I am standing in front of a Morphy Richards Convector Heater, shivering slightly, as the heater is struggling to have any impact on my freezing cold bedroom. I put on my clothes as quickly as possible, but not without taking pleasure in them – the grey, black and white kilt, the sage-green cardigan knitted for me for Christmas by my Aunty Maud. The cardigan’s delicate pale green hue seems to merge with the frost outside. The cardigan is winter and the antidote to winter at the same time. It is also a kind of protection, not just against the cold but against all the terrors of childhood. The days when I wear the sage-green cardigan are bound to be good days; nothing bad can happen, there can be no bullying in the playground, no teasing in the cloakroom, no frightening sums in the arithmetic lesson. On sage-green days my best friend will still be my best friend at going home time, I will not have to do games or gym, I will get through arithmetic without attracting the teacher’s attention, and perhaps be able to write a long story, or paint.

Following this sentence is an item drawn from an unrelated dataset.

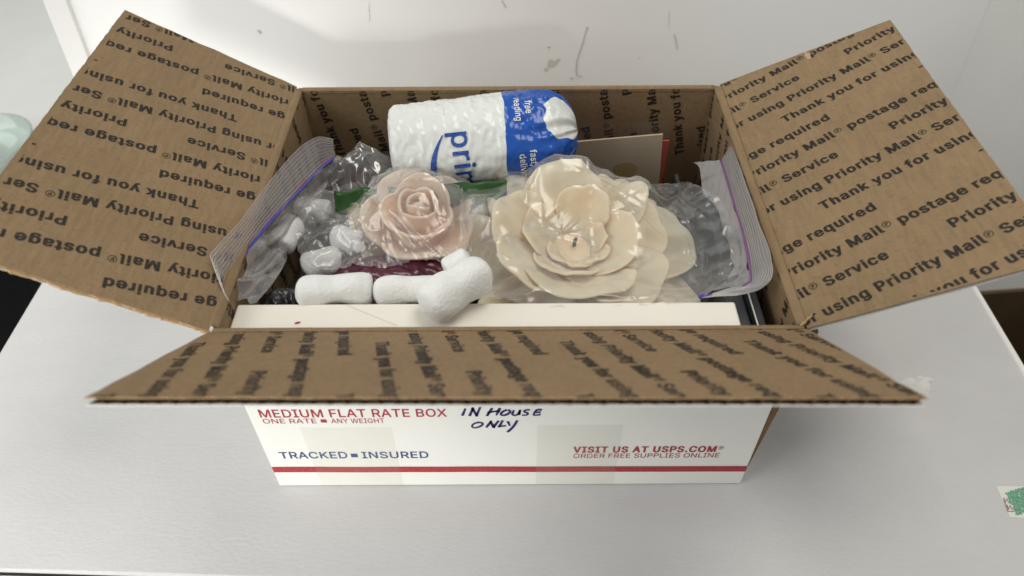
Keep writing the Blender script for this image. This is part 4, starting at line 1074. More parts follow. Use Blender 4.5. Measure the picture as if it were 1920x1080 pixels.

Aunty Maud must have been thinking very hard about me when she chose the sage-green wool. Maud still lived at number 65 Ettingshall Road, the Victorian terraced house where she and my father had grown up. The house was hard work – lots of tiled floors to polish, an outside lavatory and just one cold tap in the kitchen. My cousin Karen and I were convinced the house was haunted. We were sure that the picture in Maud’s bedroom (a copy of Holman Hunt’s ‘The Light of the World’) came alive at night and that the ghostly figure jumped out and floated round the room. ‘You’ve been reading too many fairy stories you have’, Maud would say, and would take us to Church with her the next morning in the hope that a burst of stern Anglicanism would banish such fantasies from our childish minds. Even though Maud did not go in for ghost stories, we loved her. We were happy just to be with her, because it was Maud who was the light of our world, and her light was golden and warm and kind.
The cardigan had some of that light knitted into it. But it was even more than that. It reminded me during the long and testing schooldays that there was another world to go back to, an old-fashioned world where I could have tea with my aunts and uncles and Granddad in Aunty Maud’s back room, and feel completely safe. The room was dark and small, and a thick curtain hid the staircase that led up to the ‘haunted’ bedrooms. The table would have a white cloth on it, and brown glass bowls for jelly and evaporated milk. There would be bread and butter, and perhaps ham or Aunty Maud’s home-made brawn. In one dish, there would be spring onions in malt vinegar, in another a few sliced tomatoes. After tea Karen and I would flit between this room, where the adults sat talking in front of the fire, and the front room, or Maud’s bedroom, where we could have adventures.
One day when I was about ten, Aunty Maud came into the front room, and asked us what we were doing. ‘Just playing,’ we said. Maud looked at me half smiling, ‘it’ll soon be time for work, not play for you’. I wondered what she meant, whether she was going to set me to polishing the brightly coloured tiles in the hall, or boiling the pig’s head for the brawn. My mother told me that Aunty Maud knew how to do things like laying the tea table properly because she had been ‘in service’. I wasn’t quite sure what this meant, but I did know it meant being away from home, and lots of hard work. And I knew it was not going to happen to me, because I lived in a bright modern house, had a convector heater in my bedroom, and almost as many outfits (at least four, including my school uniform) as the paper doll on the back page of my Bunty comic. And sometimes my mother pretended I was a princess when she woke me up, and that she was brushing my long golden hair and laying out the ball gown for me to put on. And even though the ‘ball gown’ was woolly and green, when I put it on I knew that unlike Aunty Maud, one day I would go to the ball.